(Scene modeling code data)
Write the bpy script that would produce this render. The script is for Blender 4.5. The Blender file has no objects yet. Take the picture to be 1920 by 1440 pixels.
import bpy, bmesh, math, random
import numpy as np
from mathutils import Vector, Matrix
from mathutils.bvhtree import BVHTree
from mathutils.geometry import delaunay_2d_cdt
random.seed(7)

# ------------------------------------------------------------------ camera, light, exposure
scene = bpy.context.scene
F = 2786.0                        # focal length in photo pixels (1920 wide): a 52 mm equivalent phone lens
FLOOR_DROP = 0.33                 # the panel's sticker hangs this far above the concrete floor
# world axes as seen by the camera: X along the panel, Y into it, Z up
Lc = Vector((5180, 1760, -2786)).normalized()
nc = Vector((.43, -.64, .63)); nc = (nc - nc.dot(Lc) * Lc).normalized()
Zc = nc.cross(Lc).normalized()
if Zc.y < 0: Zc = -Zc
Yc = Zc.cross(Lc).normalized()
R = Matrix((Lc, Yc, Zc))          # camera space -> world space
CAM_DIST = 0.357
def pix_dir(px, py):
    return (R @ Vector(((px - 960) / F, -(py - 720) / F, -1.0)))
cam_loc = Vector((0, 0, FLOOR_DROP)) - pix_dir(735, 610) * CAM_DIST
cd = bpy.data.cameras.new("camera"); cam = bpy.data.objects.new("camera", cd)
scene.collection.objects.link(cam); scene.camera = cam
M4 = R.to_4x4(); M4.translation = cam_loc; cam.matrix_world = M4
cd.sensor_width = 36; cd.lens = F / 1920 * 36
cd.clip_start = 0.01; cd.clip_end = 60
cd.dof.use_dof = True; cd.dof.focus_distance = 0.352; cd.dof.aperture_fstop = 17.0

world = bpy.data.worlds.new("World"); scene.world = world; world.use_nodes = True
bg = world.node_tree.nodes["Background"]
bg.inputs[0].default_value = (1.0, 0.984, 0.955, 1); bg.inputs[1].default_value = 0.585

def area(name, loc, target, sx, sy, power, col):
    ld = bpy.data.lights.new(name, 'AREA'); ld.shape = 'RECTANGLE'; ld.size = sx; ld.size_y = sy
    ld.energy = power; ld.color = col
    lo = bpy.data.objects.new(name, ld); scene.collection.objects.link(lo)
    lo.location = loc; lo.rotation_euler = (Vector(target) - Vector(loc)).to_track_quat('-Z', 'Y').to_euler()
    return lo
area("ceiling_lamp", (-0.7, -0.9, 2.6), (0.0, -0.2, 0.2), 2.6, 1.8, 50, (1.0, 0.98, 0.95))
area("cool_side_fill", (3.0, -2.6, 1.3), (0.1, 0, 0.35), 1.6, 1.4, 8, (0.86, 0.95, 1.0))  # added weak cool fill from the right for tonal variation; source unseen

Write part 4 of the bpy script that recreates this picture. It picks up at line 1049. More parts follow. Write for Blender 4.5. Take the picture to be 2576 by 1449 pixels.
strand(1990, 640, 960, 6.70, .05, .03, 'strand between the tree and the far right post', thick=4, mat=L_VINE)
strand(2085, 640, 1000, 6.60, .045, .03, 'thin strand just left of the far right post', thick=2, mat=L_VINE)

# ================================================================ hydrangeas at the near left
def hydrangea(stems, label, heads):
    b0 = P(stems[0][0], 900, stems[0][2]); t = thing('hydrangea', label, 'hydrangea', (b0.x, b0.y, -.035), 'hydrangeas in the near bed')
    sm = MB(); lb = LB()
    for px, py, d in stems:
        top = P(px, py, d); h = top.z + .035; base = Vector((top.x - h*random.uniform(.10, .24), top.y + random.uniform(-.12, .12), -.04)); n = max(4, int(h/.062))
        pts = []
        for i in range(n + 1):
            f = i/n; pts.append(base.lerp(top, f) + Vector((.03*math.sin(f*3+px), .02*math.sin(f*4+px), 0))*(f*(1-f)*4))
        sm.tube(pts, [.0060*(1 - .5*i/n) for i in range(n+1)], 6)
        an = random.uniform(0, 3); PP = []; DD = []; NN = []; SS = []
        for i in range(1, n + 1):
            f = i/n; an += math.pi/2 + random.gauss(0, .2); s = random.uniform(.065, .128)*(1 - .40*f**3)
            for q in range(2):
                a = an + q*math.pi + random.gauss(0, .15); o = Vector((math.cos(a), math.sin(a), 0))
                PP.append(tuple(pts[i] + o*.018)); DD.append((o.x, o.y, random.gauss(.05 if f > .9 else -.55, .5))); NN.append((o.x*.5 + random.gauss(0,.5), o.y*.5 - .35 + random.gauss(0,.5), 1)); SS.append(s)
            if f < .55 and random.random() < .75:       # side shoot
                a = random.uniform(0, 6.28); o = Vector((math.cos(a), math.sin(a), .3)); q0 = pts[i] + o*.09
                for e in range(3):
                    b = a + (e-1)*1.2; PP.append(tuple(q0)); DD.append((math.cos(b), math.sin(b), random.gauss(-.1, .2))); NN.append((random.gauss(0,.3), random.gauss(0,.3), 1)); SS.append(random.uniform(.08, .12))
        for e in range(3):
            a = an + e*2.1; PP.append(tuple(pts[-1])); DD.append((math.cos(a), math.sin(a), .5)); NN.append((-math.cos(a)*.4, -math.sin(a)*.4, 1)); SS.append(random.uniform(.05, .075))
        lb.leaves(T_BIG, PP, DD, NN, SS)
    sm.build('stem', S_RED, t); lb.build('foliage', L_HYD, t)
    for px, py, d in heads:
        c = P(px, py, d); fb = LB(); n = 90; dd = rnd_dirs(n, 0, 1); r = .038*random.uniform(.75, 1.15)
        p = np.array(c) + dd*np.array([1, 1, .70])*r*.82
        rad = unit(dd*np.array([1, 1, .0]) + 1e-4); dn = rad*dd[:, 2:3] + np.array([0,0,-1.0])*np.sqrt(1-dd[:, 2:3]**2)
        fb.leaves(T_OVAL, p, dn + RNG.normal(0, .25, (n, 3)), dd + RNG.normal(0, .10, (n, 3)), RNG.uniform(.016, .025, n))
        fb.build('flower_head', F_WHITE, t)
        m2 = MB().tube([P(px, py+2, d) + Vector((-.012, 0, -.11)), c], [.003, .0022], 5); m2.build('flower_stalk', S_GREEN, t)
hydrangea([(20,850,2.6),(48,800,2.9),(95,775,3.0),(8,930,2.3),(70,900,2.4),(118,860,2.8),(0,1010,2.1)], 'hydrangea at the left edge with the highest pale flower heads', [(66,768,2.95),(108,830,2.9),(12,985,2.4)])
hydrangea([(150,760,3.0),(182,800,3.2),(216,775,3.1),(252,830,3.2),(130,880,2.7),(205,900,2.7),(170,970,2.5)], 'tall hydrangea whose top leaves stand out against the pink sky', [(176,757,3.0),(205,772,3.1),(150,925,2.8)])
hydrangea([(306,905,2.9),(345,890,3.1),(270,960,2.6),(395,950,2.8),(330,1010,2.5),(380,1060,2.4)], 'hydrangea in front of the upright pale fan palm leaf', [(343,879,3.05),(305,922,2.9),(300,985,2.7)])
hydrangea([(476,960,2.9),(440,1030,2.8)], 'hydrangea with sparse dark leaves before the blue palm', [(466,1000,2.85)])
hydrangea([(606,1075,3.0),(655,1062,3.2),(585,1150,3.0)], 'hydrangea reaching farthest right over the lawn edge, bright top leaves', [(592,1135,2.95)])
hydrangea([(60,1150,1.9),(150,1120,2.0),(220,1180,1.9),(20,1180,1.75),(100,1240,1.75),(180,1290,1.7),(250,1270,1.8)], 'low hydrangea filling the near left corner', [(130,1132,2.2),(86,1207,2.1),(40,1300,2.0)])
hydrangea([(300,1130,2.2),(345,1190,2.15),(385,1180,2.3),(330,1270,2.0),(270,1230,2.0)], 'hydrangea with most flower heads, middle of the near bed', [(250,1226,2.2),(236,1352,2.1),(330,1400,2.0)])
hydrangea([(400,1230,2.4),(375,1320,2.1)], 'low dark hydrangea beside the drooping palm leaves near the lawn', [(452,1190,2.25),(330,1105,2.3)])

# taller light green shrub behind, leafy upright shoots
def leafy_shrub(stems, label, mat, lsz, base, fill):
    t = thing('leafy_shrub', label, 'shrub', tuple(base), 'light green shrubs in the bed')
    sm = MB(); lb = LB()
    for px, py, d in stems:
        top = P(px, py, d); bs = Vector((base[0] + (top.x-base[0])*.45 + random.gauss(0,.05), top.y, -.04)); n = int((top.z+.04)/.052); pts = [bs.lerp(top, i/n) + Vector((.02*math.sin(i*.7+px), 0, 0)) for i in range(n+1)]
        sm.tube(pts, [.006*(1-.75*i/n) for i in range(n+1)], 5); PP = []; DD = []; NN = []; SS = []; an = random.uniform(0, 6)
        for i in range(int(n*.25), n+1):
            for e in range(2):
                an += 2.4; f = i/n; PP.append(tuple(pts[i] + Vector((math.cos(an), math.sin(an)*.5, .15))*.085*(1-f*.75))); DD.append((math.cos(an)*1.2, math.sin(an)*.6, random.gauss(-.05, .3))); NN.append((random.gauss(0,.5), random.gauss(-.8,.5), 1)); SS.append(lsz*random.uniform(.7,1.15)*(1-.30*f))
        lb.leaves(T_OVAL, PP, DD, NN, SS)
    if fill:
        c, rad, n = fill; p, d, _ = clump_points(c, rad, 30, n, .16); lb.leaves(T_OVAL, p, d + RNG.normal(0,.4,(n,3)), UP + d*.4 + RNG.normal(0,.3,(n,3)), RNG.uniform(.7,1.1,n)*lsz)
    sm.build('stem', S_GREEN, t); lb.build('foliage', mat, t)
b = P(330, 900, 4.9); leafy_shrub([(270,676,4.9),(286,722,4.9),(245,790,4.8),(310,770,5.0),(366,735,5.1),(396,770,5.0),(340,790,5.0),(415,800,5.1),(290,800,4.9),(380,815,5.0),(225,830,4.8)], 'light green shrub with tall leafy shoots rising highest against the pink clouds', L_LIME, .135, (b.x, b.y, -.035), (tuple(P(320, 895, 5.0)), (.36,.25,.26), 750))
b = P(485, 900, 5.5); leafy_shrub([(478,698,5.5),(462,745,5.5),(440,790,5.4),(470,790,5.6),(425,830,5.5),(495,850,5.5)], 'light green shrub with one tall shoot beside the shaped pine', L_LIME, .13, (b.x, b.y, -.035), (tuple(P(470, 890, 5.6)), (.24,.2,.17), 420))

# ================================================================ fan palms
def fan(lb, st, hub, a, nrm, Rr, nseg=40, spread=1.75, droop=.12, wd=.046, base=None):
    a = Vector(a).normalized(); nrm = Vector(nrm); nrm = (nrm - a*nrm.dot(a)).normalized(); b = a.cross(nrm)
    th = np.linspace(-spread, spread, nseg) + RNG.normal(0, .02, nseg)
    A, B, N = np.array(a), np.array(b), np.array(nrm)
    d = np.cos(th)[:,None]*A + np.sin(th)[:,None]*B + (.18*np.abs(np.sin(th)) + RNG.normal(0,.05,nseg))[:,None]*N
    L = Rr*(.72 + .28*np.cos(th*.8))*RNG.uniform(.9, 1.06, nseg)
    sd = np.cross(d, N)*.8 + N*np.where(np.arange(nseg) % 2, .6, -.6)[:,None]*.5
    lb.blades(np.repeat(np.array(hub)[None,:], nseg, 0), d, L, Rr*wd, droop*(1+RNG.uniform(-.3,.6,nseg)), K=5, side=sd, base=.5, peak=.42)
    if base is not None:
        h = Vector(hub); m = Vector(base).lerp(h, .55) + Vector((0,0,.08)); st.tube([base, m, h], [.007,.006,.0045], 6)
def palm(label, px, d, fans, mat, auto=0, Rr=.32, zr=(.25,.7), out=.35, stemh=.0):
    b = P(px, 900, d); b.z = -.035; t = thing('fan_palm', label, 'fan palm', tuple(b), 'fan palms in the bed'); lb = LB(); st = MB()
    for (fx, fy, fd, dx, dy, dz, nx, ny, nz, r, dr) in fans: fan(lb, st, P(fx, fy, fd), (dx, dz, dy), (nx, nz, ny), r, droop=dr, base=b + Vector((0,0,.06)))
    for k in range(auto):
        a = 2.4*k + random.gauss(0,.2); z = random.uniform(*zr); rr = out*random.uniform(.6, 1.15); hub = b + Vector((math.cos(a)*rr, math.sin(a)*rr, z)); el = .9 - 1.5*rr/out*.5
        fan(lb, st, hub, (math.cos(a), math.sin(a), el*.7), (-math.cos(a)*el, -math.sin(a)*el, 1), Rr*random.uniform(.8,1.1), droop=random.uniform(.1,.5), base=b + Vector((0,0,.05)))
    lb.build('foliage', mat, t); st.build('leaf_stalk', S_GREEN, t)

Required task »
Working from the data above, extract solely the lines from the one containing "Write part 4" through the one containing "strand(2085, 640, 1000, 6.60, .045, .03, 'thin", exactly as they appear, both included.

Final result »
Write part 4 of the bpy script that recreates this picture. It picks up at line 1049. More parts follow. Write for Blender 4.5. Take the picture to be 2576 by 1449 pixels.
strand(1990, 640, 960, 6.70, .05, .03, 'strand between the tree and the far right post', thick=4, mat=L_VINE)
strand(2085, 640, 1000, 6.60, .045, .03, 'thin strand just left of the far right post', thick=2, mat=L_VINE)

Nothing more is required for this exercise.